Charles (Chuck) Mathews / Religious Studies

Students in the department of religious studies are often driven by a powerful interest in public service, as well as a deep curiosity about religion and its presence in peoples’ and societies’ lives. yet the work we do on religion rarely gives students the opportunity to understand how they might combine their training in religion with public service– both to bring their education to bear on public service, and to enrich their studies by an appreciation of how expertise in religion may be enriched and shaped by public service. I propose to help a group of students learn that, by leading them on a “field trip” across the landscape of think tanks, media outlets, political actors, and government agencies in Washington dc, all of whom are vitally concerned with understanding religion and its manifold impact on our world today.

I would like to organize a two or three-day “field trip” to observe several dimensions of work in the capital that involves religious studies. I was on leave in Washington dc in the fall of 2006, and thus have a number of relevant contacts who would be available for such a visit.

I would like to include visits to several think tanks, such as the Pew forum on religion and Public life, possibly the Ethics and Public Policy center, the center for American Progress, and the Brookings institution; a visit with members of the legislative Branch who have interest in the role of religion in domestic and foreign policy (possibly representative David Price of North Carolina); a visit with a church lobbying group in Washington; visits with several offices in the Executive Branch who have interest in religion (possibly the state department’s religious freedom branch, the Office of faith-Based Opportunities, and perhaps some members of the CIA’s analysis division); a visit with a major media figure, in this case Amy Sullivan, the National Politics Editor of Time magazine (and a specialist in religion and politics); and possibly a visit with a political consulting firm, such as common Good strategies, which helps politicians engage with the faith communities in their electoral regions, as well as (ideally) a visit with the American civil liberties Union, or Americans United for the separation of church and state.  The point would be in several days to acquaint the students both with the range of opportunities in Washington dc to bring their education to bear on major issues, both globally and domestically, today, as well as to show them the various ways (especially but not exclusively in an election year) in which religion is a topic of urgent concern and vigorous debate in many different ways, for many different people across the political spectrum today.

The “field trip” would not be a stand-alone event.
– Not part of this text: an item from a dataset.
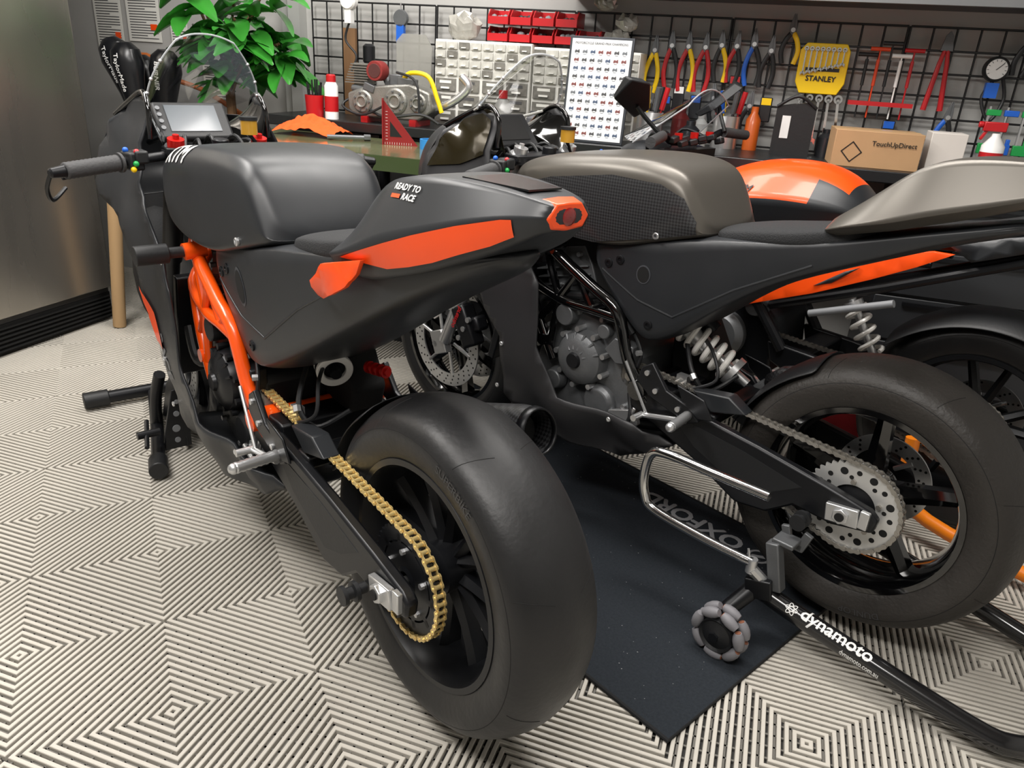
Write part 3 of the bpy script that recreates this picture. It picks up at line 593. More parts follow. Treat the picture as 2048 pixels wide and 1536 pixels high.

I would plan on running a reading group before we went, during which the students would read some classic texts on the relation between religion and politics in the United states, from excerpts of Jefferson, Madison, Tocqueville, possibly Walter Lippmann, Reinhold Niebuhr, and Martin Luther King, to some more recent work done on the “profile” of religion in the capital–the various ways it is part of public life there, from analysts of religious issues, lobbyists for religious causes, as well as participants  in various governmental offices dealing with religious matters.